St. Benedict Press has some beautiful genuine leather bibles in RSV, NAB and Douay Rheims, and they don’t cost a liver and kidney either :slight_smile:
books.benedictpress.com


#13

Saint Benedict Press has an impressive collection of Bibles and translations, ranging from the NABRE, to RSV-CE, to Douay, and a Confraternity NT. One thing to keep in mind, is that their leather covers are not premium leather and the binding is not sewn.

However, they are having a fantastic sale this week:
catholicbiblesblog.com/2014/02/40-off-bibles-at-saint-benedict-press.html


#14

I have a few editions from Saint Benedict Press. They are a prime example of a mediocre Catholic publisher. While their Bibles look OK, as you state, they do not offer premium leather, sewn bindings, or anything else that goes into a quality book\Bible. (And their normal pricing is not that great either for such average quality).

I don’t mean to sound so negative on them, but they are no different than Ignatius in terms of quality. Why can’t either of these major publishers make anything that’s even close to a Cambridge or Allan Bible? Even the Oxford Press NOAB editions have sewn bindings.

Sorry to sound frustrated, but I am.


#15

Your frustration is shared by many people. However, I have been in contact with RL Allan’s in the UK and they are seriously considering publishing a Catholic bible in the next year or two.

bibles-direct.co.uk/


#16

This would be a major break through if it ever comes about. They don’t even publish an English translation with the ‘Apocrypha’ in it now, so we can only hope. I would have thought someone like Cambridge would have jumped on this first!


#17

I don’t have any to recommend for this thread unfortunately. Pretty much every Bible I see in stores-whether they are Catholic or Protestant-are printed in China with cheap paper, cardboard covers, poor binding, tiny font, and sometimes words that are spelled incorrectly. I collect “antique” Bibles (well, if you consider Bibles made in the 1950’s and earlier as “antique”) and I generally find that they are better quality. I’m a huge “bibliophile” so I’m always on the lookout for interesting Bibles, especially Bibles from the 1950’s and earlier.

I’ll admit that the Bibles you (topic creator) posted in those links look superb and amazing. I’m not sure I would invest in them no matter how good they look though. I guess we’re stuck with buying either cheap or incredibly expensive Bibles.

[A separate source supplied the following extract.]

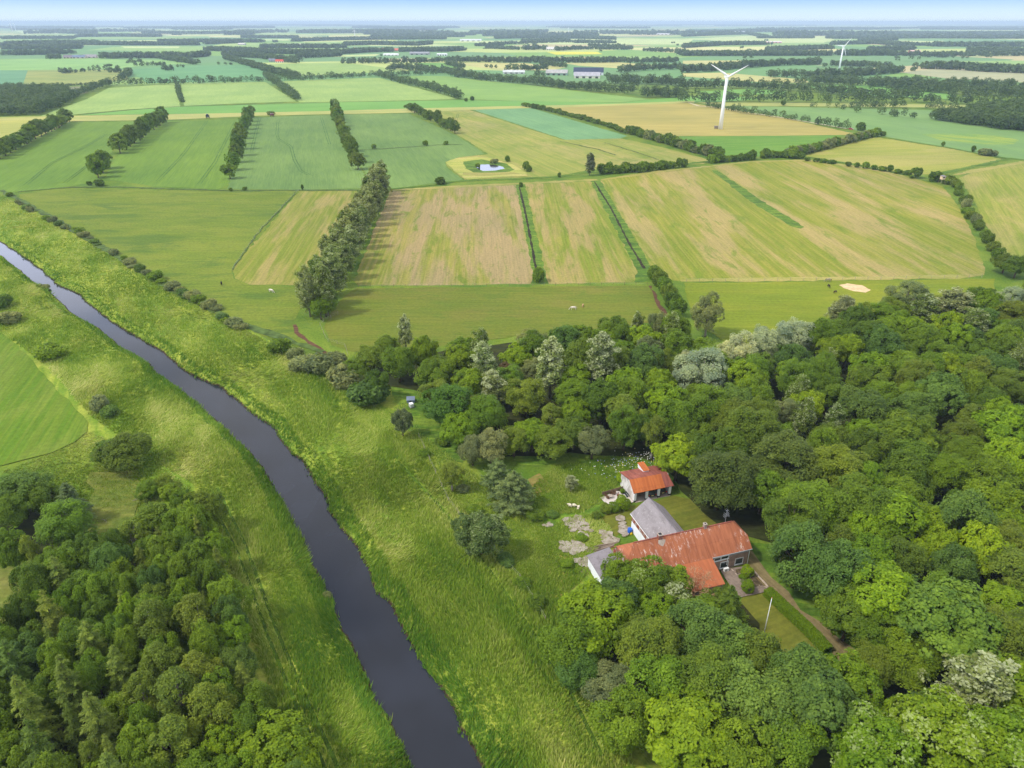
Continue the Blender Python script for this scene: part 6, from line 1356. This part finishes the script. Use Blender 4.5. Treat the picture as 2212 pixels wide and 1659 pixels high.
def fill(poly, spacing, mixk, hr, zc, where, lms, seed, maxn, trunc=.62, hole=()):
    """Trees scattered at least SPACING apart inside the outline, clear of those already standing."""
    rr = random.Random(seed); pts = np.array([gxy(x, y, zc) for x, y in poly]); lo, hi = pts.min(0), pts.max(0); out = []
    holes = [np.array([gxy(x, y, 0) for x, y in q]) for q in hole]
    tries = 0
    while len(out) < maxn and tries < 14000:
        tries += 1; q = (rr.uniform(lo[0], hi[0]), rr.uniform(lo[1], hi[1]))
        if not inside(np.array([q]), pts)[0]: continue
        if any(inside(np.array([q]), h_)[0] for h_ in holes): continue
        far = math.hypot(*q); sp = spacing*(1.0 if far < 150 else 1.12)
        if any(math.hypot(q[0]-a, q[1]-b) < trunc*(r_+sp*.62) for a, b, r_ in TREES): continue
        u = rr.random(); acc = 0
        for kd, c_, p_ in mixk:
            acc += p_
            if u <= acc: break
        h = rr.uniform(*hr); w = sp*rr.uniform(1.0, 1.45)
        if kd in ('birch', 'conifer'): w *= .72
        if kd in ('poplar', 'lush_poplar'): w *= .62; h *= 1.12
        e = tree(kd, q[0], q[1], h, w, c_)
        l_ = min(lms, key=lambda t: math.hypot(t[1][0]-q[0], t[1][1]-q[1])); PEND.append((e, kd, c_, where, l_[0], math.hypot(l_[1][0]-q[0], l_[1][1]-q[1]))); out.append(q)
wood = [(790,800),(880,765),(1000,752),(1150,735),(1330,715),(1430,700),(1480,735),(1600,770),(1700,745),(1780,715),(1860,672),(1960,640),(2100,650),(2330,640),(2420,900),(2420,1659),(2100,1659),(1940,1470),(1850,1400),(1760,1290),(1670,1170),(1580,1120),(1540,1080),(1470,985),(1390,955),(1300,950),(1010,960),(920,920),(880,860)]
gap = [[(868,850),(912,855),(985,960),(965,985),(890,930)], [(1060,905),(1210,900),(1210,945),(1060,945)], [(1370,1000),(1450,1000),(1460,1060),(1560,1110),(1640,1170),(1640,1230),(1330,1230),(1300,990)], [(1590,1180),(1660,1180),(1880,1440),(2000,1540),(1960,1659),(1660,1659),(1850,1560),(1780,1440)]]
mixw = [('leafy', 'mid', .22), ('leafy', 'dark', .12), ('maple', 'bright', .12), ('maple', 'lime', .11), ('beech', 'olive', .12), ('beech', 'mid', .08), ('leafy', 'blue', .11), ('birch', 'birch', .05), ('lush_poplar', 'olive', .04), ('willow', 'grey', .03)]
fill(wood, 7.0, mixw, (9.5, 13.5), 6.0, 'the wood', LM, 5, 190, .62, gap)
fill([(1230,1350),(1330,1300),(1560,1330),(1620,1420),(1780,1450),(1840,1560),(1700,1659),(1380,1740),(1300,1560)], 6.5, [('leafy', 'mid', .4), ('leafy', 'blue', .3), ('maple', 'bright', .3)], (7, 10), 5.0, 'the near grove', LM, 6, 16, .62, [[(1600,1290),(1680,1280),(1780,1420),(1690,1430)]])
# --- the grove on the west bank
GH = [(150,1480,14,6,'conifer','spruce','tall pale green spruce, second from the bottom of the spruce stand'),(60,1530,15,6.5,'conifer','spruce','pale green spruce at the outer side of the spruce stand'),(85,1620,14,6.5,'conifer','blue','bluish spruce at the bottom of the spruce stand'),(210,1560,14,6.5,'conifer','spruce','light-tipped spruce, lowest towards the birches'),(200,1400,13,7,'conifer','spruce','broad pale spruce high in the stand'),(110,1330,13,6,'conifer','spruce','pale spruce under the dry clearing'),(250,1690,13,7,'conifer','spruce','yellowish spruce at the very bottom'),(130,1250,12,6.5,'conifer','spruce','topmost pale spruce, below the small shrub thicket'),(260,1450,12,6,'conifer','spruce','green spruce beside the birches'),(30,1440,13,6,'conifer','blue','bluish spruce by the frame edge, in the shade'),
 (330,1350,14,6.5,'birch','birch','olive birch with pale stem, first in the birch clump from the top'),(425,1330,14,7,'birch','birch','olive birch closest to the bank in the top of the birch clump'),(350,1430,13,6,'birch','birch','olive birch in the middle of the birch clump'),(430,1450,13,6,'birch','birch','olive birch showing a white forked stem'),(310,1500,12,6,'birch','birch','olive birch at the spruce side of the clump'),(390,1500,13,7.5,'birch','birch','broad olive birch low in the clump'),(450,1530,13,6.5,'birch',(.205,.26,.03,1),'golden birch at the bottom of the clump'),(370,1600,12,7,'birch','birch','pale drooping birch below the clump'),(440,1100,11,9,'willow','olive','wind-ruffled olive willow at the top of the grove'),(330,1120,10,8,'birch','olive','ragged olive birch at the top of the grove'),(285,1160,11,6,'birch','birch','slim olive birch beside the ragged one'),
 (595,1620,9,11,'maple','lime','lime green spreading tree in the bottom bank corner'),(640,1640,7,7,'maple','lime','lower lime tree right at the bank in the bottom corner'),(140,1130,11,10,'beech','mid','big dark feathery tree between the two clearings'),(150,1080,10,8,'conifer','cedar','greyish conifer behind the big feathery tree'),(40,1060,9,10,'leafy','blue','dark bluish tree at the frame edge under the cut meadow'),(20,1100,8,8,'leafy','dark','dark tree at the frame edge, below the bluish one'),(95,1075,7,7,'leafy','dark','dark tree at the top of the west grove')]
for px, py, h, w, kd, c_, lb in GH: tree_at(kd, px, py, h, w, c_, lb)
grove = [(-60,1130),(60,1180),(90,1215),(160,1180),(240,1190),(300,1150),(400,1090),(455,1140),(490,1250),(530,1340),(560,1440),(600,1560),(660,1680),(640,1800),(-200,1800),(-200,1350),(0,1350),(70,1290),(60,1220)]
fill(grove, 4.5, [('leafy', 'mid', .34), ('leafy', 'dark', .18), ('maple', 'bright', .10), ('conifer', 'spruce', .22), ('leafy', 'blue', .08), ('birch', 'birch', .08)], (8, 11.5), 6.0, 'the west grove', LG, 9, 125, .60)
PEND.sort(key=lambda t: t[5]); cnt = {}
for e, kd, c_, where, l_, d in PEND:
    key = (kd, c_, where, l_); i = cnt.get(key, 0); cnt[key] = i+1
    e['label'] = f"{COLW[c_]} {WORD[kd]} in {where}, {ORD[min(i, len(ORD)-1)]} out from {l_}"; e['group'] = f"{WORD[kd]}s of {where}"

# --- fallen grey branches in the clearing
for i, (px, py, a) in enumerate(((283, 1086, .5), (216, 1124, -.4))):
    x, y = gxy(px, py); mb = MB(); rr = random.Random(i)
    mb.tube([(0, 0, .1), (1.0, .2, .25), (2.2, .1, .2)], [.09, .06, .02], 5)
    for j in range(7):
        t = .3+j*.25; mb.tube([(t, .1, .2), (t+.5+rr.random()*.4, rr.uniform(-.9, .9), .3+rr.random()*.5)], [.035, .01], 4)
    o = mb.build('fallen_branch', M['grey_bark'], None, True, loc=(x, y, .05), rz=a); tag(o, ['bare grey branch fallen in the dry clearing, upper one', 'bare grey branch fallen in the dry clearing, lower one'][i], 'branch')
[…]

My poor Catholic Living Bible is made of some of the worst materials imaginable: cardboard cover, non-sewn binding, Yet this is supposedly printed in the USA…what has happened to quality? I have barely used any of these Bibles but they already look beaten and old, like they’ve been put through boot camp. But in all honesty who came up with the idea of making cardboard Bible covers? Seriously?

Also, this may be a dumb question but how do you know if your Bible has sewn or non-sewn binding?


#18

Also, this may be a dumb question but how do you know if your Bible has sewn or non-sewn binding?

The way I tell, is to look at the top or bottom of the text block where it meets the spine.

A sewn binding means that it has signatures or gatherings, which are then sewn, stitched together. This means that when viewed as I mention above, there is a ripple or sawtooth pattern, albeit small. If you can determine the exact center of an individual signature or gathering, you should see the threads holding it together. BTW, even though a book has a sewn binding, it will still use a layer of glue to hold the textblock to the boards.

A perfect binding (ironic name for a glued one) means that the entire book’s text block is glued at the spine. These books are usually very square at the spine… no curvature. All paperbacks use this method. Many (if not most) modern hardbacks are merely paperbacks glued into a hardback cover/spine.


#19

Not say fine goat skin…but nice

catholicbiblesblog.com/2016/10/review-scepters-pocket-rsv-ce-nt.html


#20

I’ve got a Baronius Knox and its very nice. Yes it’s bonded leather, but it’s avery high grade of bondo, not the typical stuff. It’s nicer than my genuine leather Confraternity NT. It’s not premium, but it’s the best out there currently.